Resistance heroine who saved Jews and survived concentration camp dies in Michigan aged 99

A Dutch woman celebrated for her fearless acts of resistance during World War II, including saving dozens of Jews from Nazi persecution, has died at age 99 in Michigan.

Diet Eman grew up in The Hague on the western coast of the Netherlands where she worked in a bank and enjoyed outdoor activities like climbing trees. “Wherever I went, my hair was always a mess,” Eman said in her 1994 memoir, Things We Couldn’t Say. “My brother Albert and I and our friends used to pedal our bikes outside The Hague to little villages and farms, out to where we found pastures with sloten, those little brooks and moats that are still there today.”

Germany invaded the Netherlands in 1940 and successfully took control of the country by May of that year. Eman was 22 in 1942 when Germany began the deportation of the nearly 140,000 Dutch Jewish citizens.

Eman offered to help her Jewish colleague at the bank, Herman, who was also a violinist. She and her fiance Hein Sietsma, who founded Dutch resistance network Group Hein with his brother Henk, were able to find farmers on the outskirts of The Hague that were willing to shield Herman. Eventually, Eman and Sietsma also hid Herman’s fiancee, his mother, and 60 other Jews avoiding their fate at the hands of the Nazis.
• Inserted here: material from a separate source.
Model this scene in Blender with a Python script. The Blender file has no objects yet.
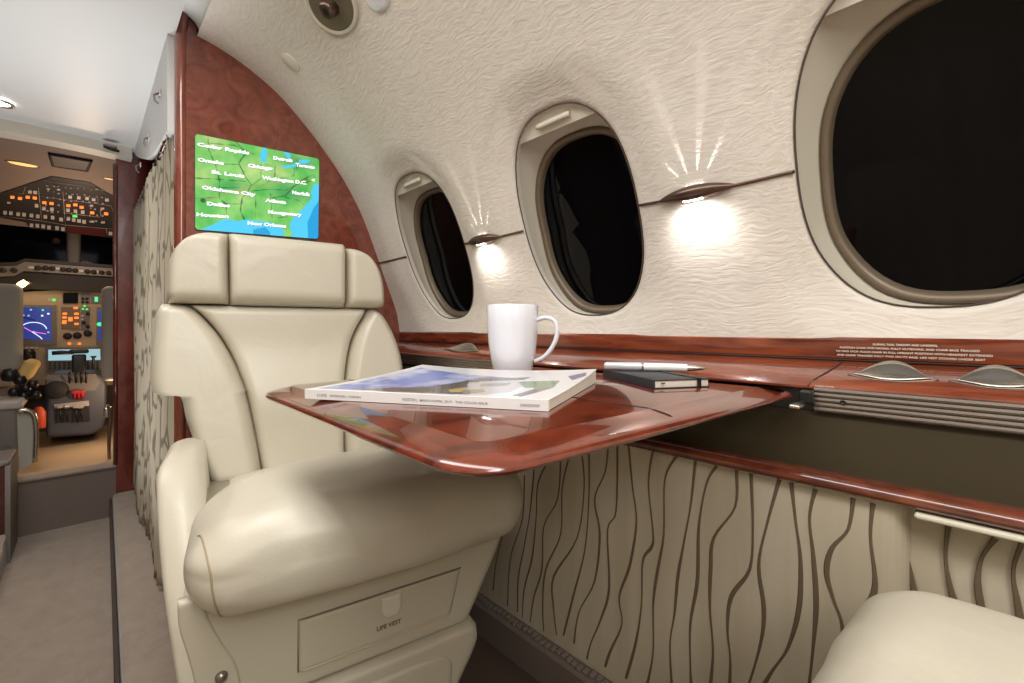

Sietsma was arrested by the Gestapo in April of 1944 and deported to Dachau, a notorious concentration camp. Eman was captured just one month later but was able to avoid execution by using an opportune moment to dump fake IDs she’d been smuggling beneath her skirt. She was sent to a prison where she was forced to wash the bloodied clothes of prisoners who had been killed by Nazi guards. “I was absolutely heartbroken,” Eman wrote in her memoir. “And I was heartbroken for another reason: I suspected that any one of those men being taken out and shot in the stomach and left to die could be my Hein.”

Eventually, a note that Sietsma had written to Eman on a piece of toilet paper he smuggled out of Dachau made its way to her. “Even if we won’t see each other on earth again,” the letter said, “we will never be sorry for what we did, and that we took this stand.”

Eman was eventually released from prison after convincing the Nazis that she was just a maid named Willie Laarman and not the woman suspected of being part of Group Hein. She immediately returned to her work with the resistance.

She learned of her fiance’s death at Dachau around the time of the Netherlands’ liberation from the Nazis in 1945. Noting that about half of her resistance group had died during the war, Eman credited divine intervention for saving her. “My survival,” Eman said, “was a miracle from God.”

Eman, Hein, Henk, and over 27,000 people from all over the world have been honored by Yad Vashem as being “Righteous Among the Nations,” a designation that recognizes non-Jewish individuals for the work they did to save Jews during World War II.

Diet Eman died on Sept. 3 at age 99 in Michigan after spending her later life volunteering at health facilities for the uninsured and working on mission trips to South America as a translator.